ECON-620 Environmental Economics

Environmental Economics

This graduate course examines the relationship and apparent conflict between economic growth and environmental quality, the economics of environmental issues and policy, the environment as a resource and a public good, and the ability and lack of ability of free markets and governments to deal adequately with pollution and other environmental problems. While there is not a formal prerequisite for the course, some background in economics (e.g., ECON-101 Principles of Microeconomics) is very helpful. Class 3, Credit 3 (Spring)

ECON-701 Microecon for Grad Students

Microeconomics for Graduate Students

This course develops the tools that are commonly used to study the allocation of resources in a mixed economy of private and public enterprises. This course provides an intensive overview of the microeconomic models underlying the actions of consumers and households, firms, regulators, and other public institutions. These models will be applied to current issues in policy (as it arises in all fields of inquiry).  Class 3, Credit 3 (Fall)
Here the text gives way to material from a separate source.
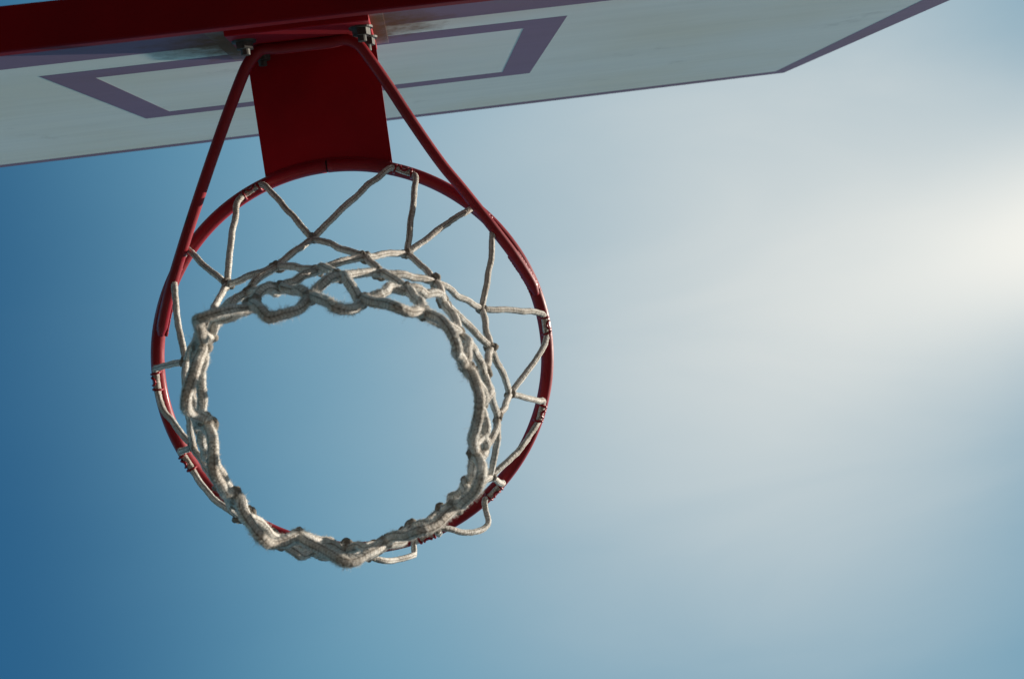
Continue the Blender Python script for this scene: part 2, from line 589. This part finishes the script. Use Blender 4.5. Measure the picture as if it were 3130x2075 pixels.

ECON-810 Econ Of Sustainability

Economics Of Sustainability

The economics of sustainability involves the study of and the design of strategies for attaining dynamic consumption and production paths with certain desirable properties. This course begins by exploring how problems of sustainability can be analyzed using the neoclassical economics paradigm.  We then consider how sustainability concerns arise within consumer theory (e.g., issues in green consumption) and within the theory of the firm (e.g., issues of green design).  Standard modeling tools used in economics are introduced.  Environmental and resource economic policy instruments—such as taxes, tradable pollution permits, liability and regulation—are critically evaluated for use in various contexts in which sustainability is of concern.  Consideration is given to how the economic theory of sustainability complements perspectives from other disciplines.  The course concludes with a discussion of current issues in sustainability such as climate change.